Please give the listing again, word for word, with nothing left out.

PROVIDED DATA:

____

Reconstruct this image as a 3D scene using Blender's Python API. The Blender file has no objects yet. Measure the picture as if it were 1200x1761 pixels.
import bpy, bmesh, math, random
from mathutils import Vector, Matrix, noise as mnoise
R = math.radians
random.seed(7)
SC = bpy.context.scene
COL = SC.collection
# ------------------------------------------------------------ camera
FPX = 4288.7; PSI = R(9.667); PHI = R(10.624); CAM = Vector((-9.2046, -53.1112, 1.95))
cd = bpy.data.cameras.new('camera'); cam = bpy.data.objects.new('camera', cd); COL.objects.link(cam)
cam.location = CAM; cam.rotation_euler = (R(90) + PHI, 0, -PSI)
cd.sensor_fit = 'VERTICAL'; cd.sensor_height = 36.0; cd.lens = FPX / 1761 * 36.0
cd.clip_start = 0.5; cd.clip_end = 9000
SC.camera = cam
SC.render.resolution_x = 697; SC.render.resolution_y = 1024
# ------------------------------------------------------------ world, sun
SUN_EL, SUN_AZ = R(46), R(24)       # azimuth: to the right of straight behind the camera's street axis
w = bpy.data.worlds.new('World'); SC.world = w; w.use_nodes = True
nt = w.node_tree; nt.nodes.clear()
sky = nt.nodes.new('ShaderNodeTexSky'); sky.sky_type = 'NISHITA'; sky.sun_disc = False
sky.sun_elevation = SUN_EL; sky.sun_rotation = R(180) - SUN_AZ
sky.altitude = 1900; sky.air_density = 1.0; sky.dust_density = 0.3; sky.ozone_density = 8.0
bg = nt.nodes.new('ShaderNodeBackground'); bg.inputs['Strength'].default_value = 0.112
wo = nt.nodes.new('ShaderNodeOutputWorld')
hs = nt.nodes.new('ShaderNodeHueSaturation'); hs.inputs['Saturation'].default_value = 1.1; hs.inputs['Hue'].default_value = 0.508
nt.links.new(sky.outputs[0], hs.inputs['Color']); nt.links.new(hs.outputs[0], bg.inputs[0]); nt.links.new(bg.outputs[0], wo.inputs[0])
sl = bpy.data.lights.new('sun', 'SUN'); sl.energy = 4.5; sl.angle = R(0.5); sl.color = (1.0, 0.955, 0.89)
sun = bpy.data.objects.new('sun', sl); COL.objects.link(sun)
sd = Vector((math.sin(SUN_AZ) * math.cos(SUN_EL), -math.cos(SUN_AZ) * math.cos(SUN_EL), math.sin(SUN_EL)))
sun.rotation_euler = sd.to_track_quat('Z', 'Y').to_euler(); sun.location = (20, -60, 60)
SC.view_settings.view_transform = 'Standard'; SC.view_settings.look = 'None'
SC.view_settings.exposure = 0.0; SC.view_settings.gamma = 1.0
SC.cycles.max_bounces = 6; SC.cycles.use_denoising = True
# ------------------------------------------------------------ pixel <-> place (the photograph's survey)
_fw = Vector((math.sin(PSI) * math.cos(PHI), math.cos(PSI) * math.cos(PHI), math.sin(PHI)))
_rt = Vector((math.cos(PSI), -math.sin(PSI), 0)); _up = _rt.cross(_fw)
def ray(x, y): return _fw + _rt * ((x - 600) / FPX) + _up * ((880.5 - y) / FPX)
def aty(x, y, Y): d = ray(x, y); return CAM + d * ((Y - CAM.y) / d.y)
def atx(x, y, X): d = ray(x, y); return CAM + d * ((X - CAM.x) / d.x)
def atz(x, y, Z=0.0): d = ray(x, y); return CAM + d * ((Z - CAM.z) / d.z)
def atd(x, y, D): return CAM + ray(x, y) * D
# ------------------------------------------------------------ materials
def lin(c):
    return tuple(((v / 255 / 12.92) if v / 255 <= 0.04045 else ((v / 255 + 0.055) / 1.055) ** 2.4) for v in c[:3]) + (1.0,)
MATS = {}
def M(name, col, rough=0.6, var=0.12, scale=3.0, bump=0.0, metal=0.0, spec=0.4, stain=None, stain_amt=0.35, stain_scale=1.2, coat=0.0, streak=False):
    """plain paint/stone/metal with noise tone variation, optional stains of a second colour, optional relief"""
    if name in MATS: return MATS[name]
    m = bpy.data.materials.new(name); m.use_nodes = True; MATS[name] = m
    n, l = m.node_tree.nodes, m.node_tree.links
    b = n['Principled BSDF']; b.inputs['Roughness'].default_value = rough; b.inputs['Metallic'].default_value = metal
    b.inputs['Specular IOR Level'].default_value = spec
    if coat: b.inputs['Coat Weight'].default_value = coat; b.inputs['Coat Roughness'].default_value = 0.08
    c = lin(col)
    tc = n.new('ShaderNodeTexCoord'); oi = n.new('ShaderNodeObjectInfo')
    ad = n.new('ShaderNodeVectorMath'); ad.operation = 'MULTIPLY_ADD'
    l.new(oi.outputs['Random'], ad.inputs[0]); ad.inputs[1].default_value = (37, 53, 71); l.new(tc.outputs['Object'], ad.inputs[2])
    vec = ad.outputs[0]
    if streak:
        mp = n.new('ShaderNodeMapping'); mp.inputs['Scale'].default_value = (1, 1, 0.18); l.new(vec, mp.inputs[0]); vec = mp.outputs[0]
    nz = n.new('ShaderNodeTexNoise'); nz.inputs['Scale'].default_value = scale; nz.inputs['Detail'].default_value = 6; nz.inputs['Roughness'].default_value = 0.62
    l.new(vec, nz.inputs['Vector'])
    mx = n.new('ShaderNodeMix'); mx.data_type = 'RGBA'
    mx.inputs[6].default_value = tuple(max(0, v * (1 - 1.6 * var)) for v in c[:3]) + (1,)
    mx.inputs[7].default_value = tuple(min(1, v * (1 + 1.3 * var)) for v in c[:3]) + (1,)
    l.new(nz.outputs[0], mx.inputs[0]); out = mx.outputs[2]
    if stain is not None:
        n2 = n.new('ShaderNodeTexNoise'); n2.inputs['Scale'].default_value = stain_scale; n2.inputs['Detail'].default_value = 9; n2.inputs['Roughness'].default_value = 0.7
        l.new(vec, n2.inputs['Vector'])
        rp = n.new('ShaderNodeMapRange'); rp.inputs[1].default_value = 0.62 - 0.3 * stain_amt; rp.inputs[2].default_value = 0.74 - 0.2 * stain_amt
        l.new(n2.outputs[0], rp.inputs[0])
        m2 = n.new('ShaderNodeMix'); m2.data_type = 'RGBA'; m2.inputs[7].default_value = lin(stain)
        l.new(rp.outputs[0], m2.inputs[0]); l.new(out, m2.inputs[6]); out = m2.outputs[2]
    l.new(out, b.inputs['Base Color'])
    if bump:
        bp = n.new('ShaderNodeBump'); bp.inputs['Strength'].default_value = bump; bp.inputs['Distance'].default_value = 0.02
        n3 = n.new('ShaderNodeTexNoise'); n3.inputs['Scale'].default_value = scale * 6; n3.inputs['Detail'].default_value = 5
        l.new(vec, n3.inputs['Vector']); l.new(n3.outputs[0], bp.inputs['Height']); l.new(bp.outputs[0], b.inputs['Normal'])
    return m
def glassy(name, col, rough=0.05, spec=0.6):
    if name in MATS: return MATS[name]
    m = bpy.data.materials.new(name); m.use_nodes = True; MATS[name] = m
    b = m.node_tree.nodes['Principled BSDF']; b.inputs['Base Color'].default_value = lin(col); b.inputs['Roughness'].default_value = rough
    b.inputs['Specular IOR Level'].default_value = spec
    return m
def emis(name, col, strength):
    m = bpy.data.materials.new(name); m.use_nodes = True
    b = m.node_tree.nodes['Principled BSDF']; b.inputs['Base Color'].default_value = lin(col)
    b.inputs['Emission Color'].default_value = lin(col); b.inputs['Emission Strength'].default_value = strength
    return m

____

TASK ANSWER:
Reconstruct this image as a 3D scene using Blender's Python API. The Blender file has no objects yet. Measure the picture as if it were 1200x1761 pixels.
import bpy, bmesh, math, random
from mathutils import Vector, Matrix, noise as mnoise
R = math.radians
random.seed(7)
SC = bpy.context.scene
COL = SC.collection
# ------------------------------------------------------------ camera
FPX = 4288.7; PSI = R(9.667); PHI = R(10.624); CAM = Vector((-9.2046, -53.1112, 1.95))
cd = bpy.data.cameras.new('camera'); cam = bpy.data.objects.new('camera', cd); COL.objects.link(cam)
cam.location = CAM; cam.rotation_euler = (R(90) + PHI, 0, -PSI)
cd.sensor_fit = 'VERTICAL'; cd.sensor_height = 36.0; cd.lens = FPX / 1761 * 36.0
cd.clip_start = 0.5; cd.clip_end = 9000
SC.camera = cam
SC.render.resolution_x = 697; SC.render.resolution_y = 1024
# ------------------------------------------------------------ world, sun
SUN_EL, SUN_AZ = R(46), R(24)       # azimuth: to the right of straight behind the camera's street axis
w = bpy.data.worlds.new('World'); SC.world = w; w.use_nodes = True
nt = w.node_tree; nt.nodes.clear()
sky = nt.nodes.new('ShaderNodeTexSky'); sky.sky_type = 'NISHITA'; sky.sun_disc = False
sky.sun_elevation = SUN_EL; sky.sun_rotation = R(180) - SUN_AZ
sky.altitude = 1900; sky.air_density = 1.0; sky.dust_density = 0.3; sky.ozone_density = 8.0
bg = nt.nodes.new('ShaderNodeBackground'); bg.inputs['Strength'].default_value = 0.112
wo = nt.nodes.new('ShaderNodeOutputWorld')
hs = nt.nodes.new('ShaderNodeHueSaturation'); hs.inputs['Saturation'].default_value = 1.1; hs.inputs['Hue'].default_value = 0.508
nt.links.new(sky.outputs[0], hs.inputs['Color']); nt.links.new(hs.outputs[0], bg.inputs[0]); nt.links.new(bg.outputs[0], wo.inputs[0])
sl = bpy.data.lights.new('sun', 'SUN'); sl.energy = 4.5; sl.angle = R(0.5); sl.color = (1.0, 0.955, 0.89)
sun = bpy.data.objects.new('sun', sl); COL.objects.link(sun)
sd = Vector((math.sin(SUN_AZ) * math.cos(SUN_EL), -math.cos(SUN_AZ) * math.cos(SUN_EL), math.sin(SUN_EL)))
sun.rotation_euler = sd.to_track_quat('Z', 'Y').to_euler(); sun.location = (20, -60, 60)
SC.view_settings.view_transform = 'Standard'; SC.view_settings.look = 'None'
SC.view_settings.exposure = 0.0; SC.view_settings.gamma = 1.0
SC.cycles.max_bounces = 6; SC.cycles.use_denoising = True
# ------------------------------------------------------------ pixel <-> place (the photograph's survey)
_fw = Vector((math.sin(PSI) * math.cos(PHI), math.cos(PSI) * math.cos(PHI), math.sin(PHI)))
_rt = Vector((math.cos(PSI), -math.sin(PSI), 0)); _up = _rt.cross(_fw)
def ray(x, y): return _fw + _rt * ((x - 600) / FPX) + _up * ((880.5 - y) / FPX)
def aty(x, y, Y): d = ray(x, y); return CAM + d * ((Y - CAM.y) / d.y)
def atx(x, y, X): d = ray(x, y); return CAM + d * ((X - CAM.x) / d.x)
def atz(x, y, Z=0.0): d = ray(x, y); return CAM + d * ((Z - CAM.z) / d.z)
def atd(x, y, D): return CAM + ray(x, y) * D
# ------------------------------------------------------------ materials
def lin(c):
    return tuple(((v / 255 / 12.92) if v / 255 <= 0.04045 else ((v / 255 + 0.055) / 1.055) ** 2.4) for v in c[:3]) + (1.0,)
MATS = {}
def M(name, col, rough=0.6, var=0.12, scale=3.0, bump=0.0, metal=0.0, spec=0.4, stain=None, stain_amt=0.35, stain_scale=1.2, coat=0.0, streak=False):
    """plain paint/stone/metal with noise tone variation, optional stains of a second colour, optional relief"""
    if name in MATS: return MATS[name]
    m = bpy.data.materials.new(name); m.use_nodes = True; MATS[name] = m
    n, l = m.node_tree.nodes, m.node_tree.links
    b = n['Principled BSDF']; b.inputs['Roughness'].default_value = rough; b.inputs['Metallic'].default_value = metal
    b.inputs['Specular IOR Level'].default_value = spec
    if coat: b.inputs['Coat Weight'].default_value = coat; b.inputs['Coat Roughness'].default_value = 0.08
    c = lin(col)
    tc = n.new('ShaderNodeTexCoord'); oi = n.new('ShaderNodeObjectInfo')
    ad = n.new('ShaderNodeVectorMath'); ad.operation = 'MULTIPLY_ADD'
    l.new(oi.outputs['Random'], ad.inputs[0]); ad.inputs[1].default_value = (37, 53, 71); l.new(tc.outputs['Object'], ad.inputs[2])
    vec = ad.outputs[0]
    if streak:
        mp = n.new('ShaderNodeMapping'); mp.inputs['Scale'].default_value = (1, 1, 0.18); l.new(vec, mp.inputs[0]); vec = mp.outputs[0]
    nz = n.new('ShaderNodeTexNoise'); nz.inputs['Scale'].default_value = scale; nz.inputs['Detail'].default_value = 6; nz.inputs['Roughness'].default_value = 0.62
    l.new(vec, nz.inputs['Vector'])
    mx = n.new('ShaderNodeMix'); mx.data_type = 'RGBA'
    mx.inputs[6].default_value = tuple(max(0, v * (1 - 1.6 * var)) for v in c[:3]) + (1,)
    mx.inputs[7].default_value = tuple(min(1, v * (1 + 1.3 * var)) for v in c[:3]) + (1,)
    l.new(nz.outputs[0], mx.inputs[0]); out = mx.outputs[2]
    if stain is not None:
        n2 = n.new('ShaderNodeTexNoise'); n2.inputs['Scale'].default_value = stain_scale; n2.inputs['Detail'].default_value = 9; n2.inputs['Roughness'].default_value = 0.7
        l.new(vec, n2.inputs['Vector'])
        rp = n.new('ShaderNodeMapRange'); rp.inputs[1].default_value = 0.62 - 0.3 * stain_amt; rp.inputs[2].default_value = 0.74 - 0.2 * stain_amt
        l.new(n2.outputs[0], rp.inputs[0])
        m2 = n.new('ShaderNodeMix'); m2.data_type = 'RGBA'; m2.inputs[7].default_value = lin(stain)
        l.new(rp.outputs[0], m2.inputs[0]); l.new(out, m2.inputs[6]); out = m2.outputs[2]
    l.new(out, b.inputs['Base Color'])
    if bump:
        bp = n.new('ShaderNodeBump'); bp.inputs['Strength'].default_value = bump; bp.inputs['Distance'].default_value = 0.02
        n3 = n.new('ShaderNodeTexNoise'); n3.inputs['Scale'].default_value = scale * 6; n3.inputs['Detail'].default_value = 5
        l.new(vec, n3.inputs['Vector']); l.new(n3.outputs[0], bp.inputs['Height']); l.new(bp.outputs[0], b.inputs['Normal'])
    return m
def glassy(name, col, rough=0.05, spec=0.6):
    if name in MATS: return MATS[name]
    m = bpy.data.materials.new(name); m.use_nodes = True; MATS[name] = m
    b = m.node_tree.nodes['Principled BSDF']; b.inputs['Base Color'].default_value = lin(col); b.inputs['Roughness'].default_value = rough
    b.inputs['Specular IOR Level'].default_value = spec
    return m
def emis(name, col, strength):
    m = bpy.data.materials.new(name); m.use_nodes = True
    b = m.node_tree.nodes['Principled BSDF']; b.inputs['Base Color'].default_value = lin(col)
    b.inputs['Emission Color'].default_value = lin(col); b.inputs['Emission Strength'].default_value = strength
    return m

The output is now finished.